Which, to me, sounds a lot like saying “I need a reason to take an open-model risk and I’m not getting one.” Which raises the question of what the path to open-model success might be. Vendors who offer the open option seem to be confused too. Some think that you need to play up the capital savings, but others say that strategy has run out of gas, that those who could be swayed by it have already been swayed. Some think that you have to counterpunch the objections like integration issues or the problem of time-to-innovate, but others say that those objections aren’t real, that buyers who voice them are looking for an excuse to stay the course.
Then there’s a reprise on an old saw. Instead of “we have met the enemy and they are us”, we might say “we have met the enemy and they say they’ve joined us.” Companies like Nokia and Ericsson, with 5G technology, have agreed to some degree of open-model network compliance, a position I’m sure was largely driven by the desire to defuse what might become a major competitive issue. Some operators object to both these companies’ positioning themselves as “open”, but surely that move has given operators some cover. Still, both Ericsson and Nokia suffered sales declines this quarter and cited demand issues as the cause.
“Demand issues” means “prospects can’t make a business case.” This can happen for two reasons, whether you’re a telco or any other business.
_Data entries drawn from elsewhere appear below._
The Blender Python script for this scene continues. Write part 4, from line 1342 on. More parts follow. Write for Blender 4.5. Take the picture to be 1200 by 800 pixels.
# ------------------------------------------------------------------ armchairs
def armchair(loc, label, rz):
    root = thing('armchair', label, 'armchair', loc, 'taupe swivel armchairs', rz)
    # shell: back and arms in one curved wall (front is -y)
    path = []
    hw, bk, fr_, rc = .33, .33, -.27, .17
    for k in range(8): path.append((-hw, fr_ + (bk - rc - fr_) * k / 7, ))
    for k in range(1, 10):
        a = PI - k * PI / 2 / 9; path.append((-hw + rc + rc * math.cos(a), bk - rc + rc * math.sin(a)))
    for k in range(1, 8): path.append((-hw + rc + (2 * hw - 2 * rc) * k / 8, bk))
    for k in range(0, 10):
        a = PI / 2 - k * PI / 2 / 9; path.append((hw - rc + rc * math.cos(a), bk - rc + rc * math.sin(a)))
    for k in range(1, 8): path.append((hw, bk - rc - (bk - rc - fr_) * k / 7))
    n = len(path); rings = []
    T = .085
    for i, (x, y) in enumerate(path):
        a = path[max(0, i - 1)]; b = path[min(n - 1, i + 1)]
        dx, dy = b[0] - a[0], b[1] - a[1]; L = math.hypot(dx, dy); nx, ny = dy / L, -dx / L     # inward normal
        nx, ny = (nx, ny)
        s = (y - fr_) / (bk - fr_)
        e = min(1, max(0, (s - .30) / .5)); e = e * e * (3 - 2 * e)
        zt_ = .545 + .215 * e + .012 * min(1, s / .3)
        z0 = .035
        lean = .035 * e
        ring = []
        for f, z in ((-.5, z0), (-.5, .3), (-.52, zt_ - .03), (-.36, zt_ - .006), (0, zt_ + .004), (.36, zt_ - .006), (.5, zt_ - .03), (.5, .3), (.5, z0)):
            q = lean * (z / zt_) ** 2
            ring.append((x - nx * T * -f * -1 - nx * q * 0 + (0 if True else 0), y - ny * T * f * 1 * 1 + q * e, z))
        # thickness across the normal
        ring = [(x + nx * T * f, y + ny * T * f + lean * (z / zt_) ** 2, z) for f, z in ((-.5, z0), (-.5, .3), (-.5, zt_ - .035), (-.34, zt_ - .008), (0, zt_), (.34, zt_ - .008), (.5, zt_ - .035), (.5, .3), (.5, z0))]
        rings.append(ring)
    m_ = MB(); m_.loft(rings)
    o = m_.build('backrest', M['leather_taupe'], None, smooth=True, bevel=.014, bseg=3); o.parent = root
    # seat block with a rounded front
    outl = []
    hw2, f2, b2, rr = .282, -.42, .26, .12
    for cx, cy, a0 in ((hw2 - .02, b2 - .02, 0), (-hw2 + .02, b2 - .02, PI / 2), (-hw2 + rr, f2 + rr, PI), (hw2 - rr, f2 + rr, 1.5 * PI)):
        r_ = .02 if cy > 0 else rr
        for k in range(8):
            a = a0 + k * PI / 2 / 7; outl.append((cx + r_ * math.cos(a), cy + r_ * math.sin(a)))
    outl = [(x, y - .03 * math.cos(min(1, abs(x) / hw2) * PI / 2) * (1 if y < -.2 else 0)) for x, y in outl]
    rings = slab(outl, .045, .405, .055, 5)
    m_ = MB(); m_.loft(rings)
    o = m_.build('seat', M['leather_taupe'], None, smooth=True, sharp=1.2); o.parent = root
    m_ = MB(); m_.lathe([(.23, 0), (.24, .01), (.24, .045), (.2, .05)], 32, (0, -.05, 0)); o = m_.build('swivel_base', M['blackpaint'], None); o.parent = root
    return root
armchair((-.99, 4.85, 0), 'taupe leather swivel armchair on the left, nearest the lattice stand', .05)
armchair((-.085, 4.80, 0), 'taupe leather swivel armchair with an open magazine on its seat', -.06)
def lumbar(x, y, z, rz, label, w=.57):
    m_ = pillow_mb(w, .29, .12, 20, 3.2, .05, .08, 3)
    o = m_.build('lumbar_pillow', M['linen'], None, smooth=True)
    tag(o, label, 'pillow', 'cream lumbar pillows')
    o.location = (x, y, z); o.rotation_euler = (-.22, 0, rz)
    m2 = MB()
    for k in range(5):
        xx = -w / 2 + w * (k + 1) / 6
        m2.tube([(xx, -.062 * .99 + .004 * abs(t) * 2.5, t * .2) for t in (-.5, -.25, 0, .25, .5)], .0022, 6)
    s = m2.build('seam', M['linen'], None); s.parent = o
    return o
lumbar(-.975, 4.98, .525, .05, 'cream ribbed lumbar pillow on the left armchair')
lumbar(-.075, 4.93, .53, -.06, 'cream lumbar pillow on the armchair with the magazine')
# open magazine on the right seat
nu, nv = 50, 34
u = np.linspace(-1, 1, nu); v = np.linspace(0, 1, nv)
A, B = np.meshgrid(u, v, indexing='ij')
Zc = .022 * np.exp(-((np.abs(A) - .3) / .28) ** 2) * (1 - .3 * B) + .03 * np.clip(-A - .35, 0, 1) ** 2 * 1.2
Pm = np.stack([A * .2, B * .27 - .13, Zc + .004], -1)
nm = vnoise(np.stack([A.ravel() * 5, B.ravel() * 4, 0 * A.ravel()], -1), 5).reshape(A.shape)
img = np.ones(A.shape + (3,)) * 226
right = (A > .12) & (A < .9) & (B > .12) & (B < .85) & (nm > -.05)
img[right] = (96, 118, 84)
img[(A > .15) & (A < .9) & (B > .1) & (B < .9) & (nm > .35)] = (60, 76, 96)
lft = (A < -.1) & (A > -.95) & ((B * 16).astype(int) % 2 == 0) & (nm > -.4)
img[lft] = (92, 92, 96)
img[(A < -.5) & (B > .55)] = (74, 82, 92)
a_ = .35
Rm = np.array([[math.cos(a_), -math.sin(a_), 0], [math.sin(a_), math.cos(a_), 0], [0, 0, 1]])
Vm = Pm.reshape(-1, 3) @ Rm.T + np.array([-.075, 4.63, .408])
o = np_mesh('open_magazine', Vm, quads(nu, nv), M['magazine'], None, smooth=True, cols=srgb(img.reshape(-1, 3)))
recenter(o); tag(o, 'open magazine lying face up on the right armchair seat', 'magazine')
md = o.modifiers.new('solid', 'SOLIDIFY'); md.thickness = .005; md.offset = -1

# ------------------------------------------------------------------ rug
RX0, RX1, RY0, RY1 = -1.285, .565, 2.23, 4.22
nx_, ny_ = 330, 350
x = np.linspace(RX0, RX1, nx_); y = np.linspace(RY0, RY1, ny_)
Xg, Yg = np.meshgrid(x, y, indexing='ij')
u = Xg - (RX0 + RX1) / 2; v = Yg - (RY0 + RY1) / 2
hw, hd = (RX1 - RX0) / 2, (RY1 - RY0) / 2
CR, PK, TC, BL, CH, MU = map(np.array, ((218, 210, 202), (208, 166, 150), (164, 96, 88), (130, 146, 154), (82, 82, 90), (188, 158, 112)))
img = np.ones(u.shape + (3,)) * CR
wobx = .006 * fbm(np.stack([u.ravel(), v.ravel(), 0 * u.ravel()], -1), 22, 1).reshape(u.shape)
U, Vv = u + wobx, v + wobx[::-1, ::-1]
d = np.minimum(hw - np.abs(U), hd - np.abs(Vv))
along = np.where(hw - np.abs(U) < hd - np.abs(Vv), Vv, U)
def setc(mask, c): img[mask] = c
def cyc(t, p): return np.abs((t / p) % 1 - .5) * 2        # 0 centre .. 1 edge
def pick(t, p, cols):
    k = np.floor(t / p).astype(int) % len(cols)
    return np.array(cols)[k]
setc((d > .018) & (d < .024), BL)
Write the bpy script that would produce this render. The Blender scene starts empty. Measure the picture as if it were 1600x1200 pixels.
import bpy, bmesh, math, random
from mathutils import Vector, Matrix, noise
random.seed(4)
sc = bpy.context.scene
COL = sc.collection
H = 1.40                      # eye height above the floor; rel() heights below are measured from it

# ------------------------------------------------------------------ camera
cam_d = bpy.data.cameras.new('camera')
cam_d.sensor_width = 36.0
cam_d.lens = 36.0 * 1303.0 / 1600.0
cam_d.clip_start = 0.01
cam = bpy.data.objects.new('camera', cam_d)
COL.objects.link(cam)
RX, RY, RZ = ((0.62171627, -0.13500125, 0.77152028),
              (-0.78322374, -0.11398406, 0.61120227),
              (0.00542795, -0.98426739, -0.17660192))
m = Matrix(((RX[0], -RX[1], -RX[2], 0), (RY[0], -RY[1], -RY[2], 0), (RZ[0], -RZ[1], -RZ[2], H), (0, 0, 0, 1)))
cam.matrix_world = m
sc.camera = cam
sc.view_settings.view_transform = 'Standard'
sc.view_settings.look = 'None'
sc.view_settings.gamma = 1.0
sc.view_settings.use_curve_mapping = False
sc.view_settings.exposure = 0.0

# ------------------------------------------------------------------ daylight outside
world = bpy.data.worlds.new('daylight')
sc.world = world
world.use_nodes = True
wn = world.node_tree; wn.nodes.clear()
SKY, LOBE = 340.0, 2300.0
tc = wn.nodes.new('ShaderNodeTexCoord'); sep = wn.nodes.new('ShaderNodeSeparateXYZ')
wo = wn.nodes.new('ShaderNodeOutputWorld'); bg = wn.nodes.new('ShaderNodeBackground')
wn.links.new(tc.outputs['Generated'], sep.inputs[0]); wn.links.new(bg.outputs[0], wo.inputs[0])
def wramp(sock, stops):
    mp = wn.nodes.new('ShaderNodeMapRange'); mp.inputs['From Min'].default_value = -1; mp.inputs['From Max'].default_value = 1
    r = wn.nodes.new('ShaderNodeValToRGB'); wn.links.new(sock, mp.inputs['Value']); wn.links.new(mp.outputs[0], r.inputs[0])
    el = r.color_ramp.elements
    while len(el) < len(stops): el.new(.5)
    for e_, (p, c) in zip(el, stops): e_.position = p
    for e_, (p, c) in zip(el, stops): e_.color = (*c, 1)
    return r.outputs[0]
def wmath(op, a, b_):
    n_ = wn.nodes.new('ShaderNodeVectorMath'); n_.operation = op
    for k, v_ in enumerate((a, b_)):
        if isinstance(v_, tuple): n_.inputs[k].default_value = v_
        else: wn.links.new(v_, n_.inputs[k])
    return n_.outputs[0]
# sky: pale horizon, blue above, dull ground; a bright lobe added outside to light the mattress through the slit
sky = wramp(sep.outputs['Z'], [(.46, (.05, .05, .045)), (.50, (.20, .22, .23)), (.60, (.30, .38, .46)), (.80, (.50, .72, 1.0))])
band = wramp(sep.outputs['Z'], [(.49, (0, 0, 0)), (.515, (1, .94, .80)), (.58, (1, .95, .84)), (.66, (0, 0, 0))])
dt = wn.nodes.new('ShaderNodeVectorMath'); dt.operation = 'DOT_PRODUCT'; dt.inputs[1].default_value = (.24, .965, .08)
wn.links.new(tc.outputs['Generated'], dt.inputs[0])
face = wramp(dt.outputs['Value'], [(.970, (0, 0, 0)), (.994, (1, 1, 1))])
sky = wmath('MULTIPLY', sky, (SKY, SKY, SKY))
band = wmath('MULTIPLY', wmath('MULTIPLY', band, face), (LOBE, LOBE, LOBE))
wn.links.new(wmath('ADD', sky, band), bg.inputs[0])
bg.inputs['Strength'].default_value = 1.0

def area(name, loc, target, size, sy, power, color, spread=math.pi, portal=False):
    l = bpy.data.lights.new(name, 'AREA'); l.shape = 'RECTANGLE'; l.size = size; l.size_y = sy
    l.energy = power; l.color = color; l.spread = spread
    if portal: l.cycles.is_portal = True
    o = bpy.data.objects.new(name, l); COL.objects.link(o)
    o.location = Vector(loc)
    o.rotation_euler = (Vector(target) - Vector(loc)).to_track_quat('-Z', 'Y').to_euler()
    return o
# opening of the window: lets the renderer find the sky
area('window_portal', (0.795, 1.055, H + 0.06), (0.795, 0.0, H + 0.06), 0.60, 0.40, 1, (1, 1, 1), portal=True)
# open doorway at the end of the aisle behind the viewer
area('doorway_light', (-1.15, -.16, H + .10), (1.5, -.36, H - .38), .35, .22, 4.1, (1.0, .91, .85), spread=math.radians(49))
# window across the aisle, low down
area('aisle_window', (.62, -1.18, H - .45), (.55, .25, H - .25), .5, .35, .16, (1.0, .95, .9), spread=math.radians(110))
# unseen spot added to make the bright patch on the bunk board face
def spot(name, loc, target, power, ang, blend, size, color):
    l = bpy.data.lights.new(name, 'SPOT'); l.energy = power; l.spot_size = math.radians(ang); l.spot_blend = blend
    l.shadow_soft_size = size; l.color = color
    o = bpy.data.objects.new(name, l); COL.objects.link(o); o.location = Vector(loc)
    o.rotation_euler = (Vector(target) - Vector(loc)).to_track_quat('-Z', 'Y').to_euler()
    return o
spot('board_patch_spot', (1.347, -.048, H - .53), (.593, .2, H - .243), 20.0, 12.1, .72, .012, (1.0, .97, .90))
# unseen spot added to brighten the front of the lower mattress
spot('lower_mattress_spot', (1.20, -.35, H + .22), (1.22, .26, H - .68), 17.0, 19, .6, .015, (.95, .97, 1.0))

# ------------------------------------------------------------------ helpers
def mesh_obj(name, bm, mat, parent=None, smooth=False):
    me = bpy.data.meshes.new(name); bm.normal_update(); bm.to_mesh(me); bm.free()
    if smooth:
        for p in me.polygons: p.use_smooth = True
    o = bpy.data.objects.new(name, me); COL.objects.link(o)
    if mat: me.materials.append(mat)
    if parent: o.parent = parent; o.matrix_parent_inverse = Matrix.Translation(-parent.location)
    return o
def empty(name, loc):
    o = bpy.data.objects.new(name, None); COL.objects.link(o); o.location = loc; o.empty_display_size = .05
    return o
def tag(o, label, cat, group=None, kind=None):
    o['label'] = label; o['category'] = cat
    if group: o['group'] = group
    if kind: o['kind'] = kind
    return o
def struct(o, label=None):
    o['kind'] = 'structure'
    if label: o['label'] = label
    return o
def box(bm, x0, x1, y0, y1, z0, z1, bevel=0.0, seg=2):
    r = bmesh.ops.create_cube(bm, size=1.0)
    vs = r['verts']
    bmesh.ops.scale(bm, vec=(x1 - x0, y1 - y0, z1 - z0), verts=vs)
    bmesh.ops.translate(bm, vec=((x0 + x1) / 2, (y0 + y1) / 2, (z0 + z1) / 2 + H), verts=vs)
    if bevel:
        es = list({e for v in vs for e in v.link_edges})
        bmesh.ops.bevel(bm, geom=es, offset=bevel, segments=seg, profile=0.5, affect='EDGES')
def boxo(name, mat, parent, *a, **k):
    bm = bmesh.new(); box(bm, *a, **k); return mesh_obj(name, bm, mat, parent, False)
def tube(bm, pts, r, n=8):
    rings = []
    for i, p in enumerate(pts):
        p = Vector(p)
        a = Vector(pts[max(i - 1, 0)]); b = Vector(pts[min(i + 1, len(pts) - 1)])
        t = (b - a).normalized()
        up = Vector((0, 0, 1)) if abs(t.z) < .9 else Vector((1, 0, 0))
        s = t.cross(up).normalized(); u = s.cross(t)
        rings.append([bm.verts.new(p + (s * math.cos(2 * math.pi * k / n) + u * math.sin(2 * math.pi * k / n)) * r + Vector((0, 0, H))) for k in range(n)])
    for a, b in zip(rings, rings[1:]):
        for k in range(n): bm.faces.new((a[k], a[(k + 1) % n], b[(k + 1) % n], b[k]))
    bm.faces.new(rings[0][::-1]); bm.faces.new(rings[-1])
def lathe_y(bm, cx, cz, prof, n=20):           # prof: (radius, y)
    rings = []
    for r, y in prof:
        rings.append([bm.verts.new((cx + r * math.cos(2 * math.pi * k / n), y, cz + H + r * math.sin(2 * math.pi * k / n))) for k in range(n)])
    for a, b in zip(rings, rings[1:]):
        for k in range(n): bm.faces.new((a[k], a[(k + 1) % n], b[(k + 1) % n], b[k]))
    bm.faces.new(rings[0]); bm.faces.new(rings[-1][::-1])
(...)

The first is that the actual return on investment is too low, either because of high costs or low benefits. The second is that the ROI target a project has to meet is set too high. This happens because there’s a higher perception of risk, one that the CFO feels must be countered with more financial conservatism. We have both these issues in play right now.
Open-model networks can raise the ROI. My conversations with operators suggest that the consensus is that capex for open-model networks is roughly 40% less than for proprietary, traditional, gear. That’s a major shift, enough to make almost any quasi-rational project look viable. However, this sort of gain is only meaningful when it doesn’t raise the perception of integration risk. According to 29 of my 48 operators, the risk of problems with integration and operations tends to be higher when only a small number of open devices are introduced into a legacy infrastructure. The remainder think that a few devices creates little risk, but as the numbers grow the risk rises until roughly the half-way point in displacement of legacy gear. Then it falls as the number of remaining legacy elements declines and so integration is less a problem. Either camp thinks that brown-field introduction of open-model technology is problematic.
We’re in an economic risk posture right now, globally at a high level and for telcos in particular because of falling profit per bit. Of those 48 operators, 41 say that they have more stringent business case requirements this year, and 35 expect even more stringent requirements in 2024. What operators who still believe in open-model networks hope is that some technology requirements shift, driven by opportunity, will provide the budget to write down more of the legacy gear and tip the balance to open-model networks. It could happen, but only if open-model players improve their time-to-innovate so they can actually exploit those new requirements.